陽だまりの旅路イスキア

あ、slice of life…日向香を感じる日々の暮らし…

くいしん忘備録 こいわし

2009年06月04日 | slow gourmet

広島にやって来て、ご当地で
これは一番旨いと思ったものは
牡蠣でもなく、お好み焼きでもなく
そしてもみじ饅頭でもなかった。
もちろんそれらも旨かったのだが。

これは最高にうまかっ!!
と思ったものは
こいわしの刺身であった。

最初はこいわしの身が
てんこ盛りになった皿を見て
身の色はどどめ色(*注)だし

「何だかなあ?旨いのかいなあ?」

なんて正直、感じたのであるが
生姜醤油で口に含んでみると
これが口中で化けたのである。
醜いアヒルの子よろしく
こいわしが鯛に化けたのじゃ。

「こいわしちゃん
馬鹿にして、本当にごめんね。」

広島では
毎年6月初旬から解禁になる小いわし漁。
すでに他産のものも出回っているが
特に鮮度の良い小いわしの刺身は
背の銀鱗がきらきら輝いている。
こいわしは古来から
七回洗えば鯛の味と言われているのだ。
まさしく鯛に劣らない絶品の味わい。
関西ではそうそうお見受けできない
瀬戸内は広島が誇る庶民の味覚だ。

週に一度、仕事帰りに行きつけの
安居酒屋でこの小こいわしを
冷蔵ケースから、もそっと取り出して
カウンターでカープのナイターを見ながら
芋のお湯割りをちびちび飲みつつ
銀鱗のこいわしを箸でつまむひととき。

なんだか。
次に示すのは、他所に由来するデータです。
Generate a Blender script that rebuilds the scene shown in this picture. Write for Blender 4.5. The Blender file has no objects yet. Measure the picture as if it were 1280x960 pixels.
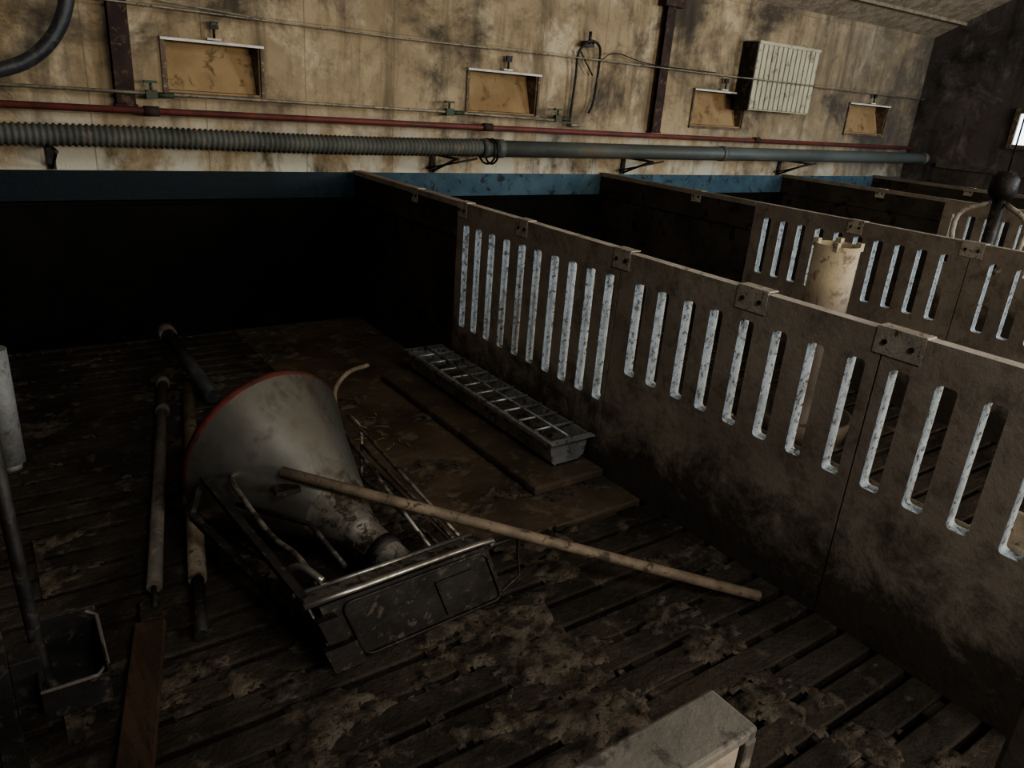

これがいいんだよなあ。
ちょっぴりうら寂しくて、けれど
一日が終わった安堵の至福の時間で。
とは言え、なんだか人恋しくなったり…。
今日も日は暮れゆきましたでござるよ。

こいわしや ひとり酒場の 箸の友 拙私有

お粗末です。

*注:どどめ色とは熟れた桑の実の色。